• [Exercise objective] In full and without alteration, repeat the material.

========

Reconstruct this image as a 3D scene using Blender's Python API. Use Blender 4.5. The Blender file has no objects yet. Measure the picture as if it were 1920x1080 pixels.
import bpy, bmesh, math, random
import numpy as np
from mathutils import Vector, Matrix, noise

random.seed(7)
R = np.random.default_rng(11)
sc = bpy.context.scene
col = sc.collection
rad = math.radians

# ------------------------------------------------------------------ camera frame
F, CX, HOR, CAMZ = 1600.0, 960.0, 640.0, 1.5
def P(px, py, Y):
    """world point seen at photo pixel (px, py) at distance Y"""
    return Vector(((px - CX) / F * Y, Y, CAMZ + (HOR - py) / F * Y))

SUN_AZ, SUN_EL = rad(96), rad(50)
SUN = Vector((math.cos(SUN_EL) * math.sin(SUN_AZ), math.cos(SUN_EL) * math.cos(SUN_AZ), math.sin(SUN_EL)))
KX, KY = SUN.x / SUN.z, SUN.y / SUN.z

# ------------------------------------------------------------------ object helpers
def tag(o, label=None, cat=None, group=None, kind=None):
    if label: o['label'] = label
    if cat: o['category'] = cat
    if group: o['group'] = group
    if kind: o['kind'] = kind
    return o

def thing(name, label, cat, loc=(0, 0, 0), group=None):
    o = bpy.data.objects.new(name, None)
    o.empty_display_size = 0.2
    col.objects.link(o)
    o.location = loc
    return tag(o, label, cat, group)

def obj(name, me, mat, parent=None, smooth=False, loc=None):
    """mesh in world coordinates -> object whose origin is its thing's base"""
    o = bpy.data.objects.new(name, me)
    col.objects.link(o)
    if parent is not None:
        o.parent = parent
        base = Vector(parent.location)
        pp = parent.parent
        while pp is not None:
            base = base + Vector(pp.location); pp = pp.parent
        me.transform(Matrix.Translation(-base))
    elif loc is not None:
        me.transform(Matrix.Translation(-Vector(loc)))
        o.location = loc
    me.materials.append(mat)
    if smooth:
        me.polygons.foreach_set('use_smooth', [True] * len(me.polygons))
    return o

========

• [Exercise answer]
Reconstruct this image as a 3D scene using Blender's Python API. Use Blender 4.5. The Blender file has no objects yet. Measure the picture as if it were 1920x1080 pixels.
import bpy, bmesh, math, random
import numpy as np
from mathutils import Vector, Matrix, noise

random.seed(7)
R = np.random.default_rng(11)
sc = bpy.context.scene
col = sc.collection
rad = math.radians

# ------------------------------------------------------------------ camera frame
F, CX, HOR, CAMZ = 1600.0, 960.0, 640.0, 1.5
def P(px, py, Y):
    """world point seen at photo pixel (px, py) at distance Y"""
    return Vector(((px - CX) / F * Y, Y, CAMZ + (HOR - py) / F * Y))

SUN_AZ, SUN_EL = rad(96), rad(50)
SUN = Vector((math.cos(SUN_EL) * math.sin(SUN_AZ), math.cos(SUN_EL) * math.cos(SUN_AZ), math.sin(SUN_EL)))
KX, KY = SUN.x / SUN.z, SUN.y / SUN.z

# ------------------------------------------------------------------ object helpers
def tag(o, label=None, cat=None, group=None, kind=None):
    if label: o['label'] = label
    if cat: o['category'] = cat
    if group: o['group'] = group
    if kind: o['kind'] = kind
    return o

def thing(name, label, cat, loc=(0, 0, 0), group=None):
    o = bpy.data.objects.new(name, None)
    o.empty_display_size = 0.2
    col.objects.link(o)
    o.location = loc
    return tag(o, label, cat, group)

def obj(name, me, mat, parent=None, smooth=False, loc=None):
    """mesh in world coordinates -> object whose origin is its thing's base"""
    o = bpy.data.objects.new(name, me)
    col.objects.link(o)
    if parent is not None:
        o.parent = parent
        base = Vector(parent.location)
        pp = parent.parent
        while pp is not None:
            base = base + Vector(pp.location); pp = pp.parent
        me.transform(Matrix.Translation(-base))
    elif loc is not None:
        me.transform(Matrix.Translation(-Vector(loc)))
        o.location = loc
    me.materials.append(mat)
    if smooth:
        me.polygons.foreach_set('use_smooth', [True] * len(me.polygons))
    return o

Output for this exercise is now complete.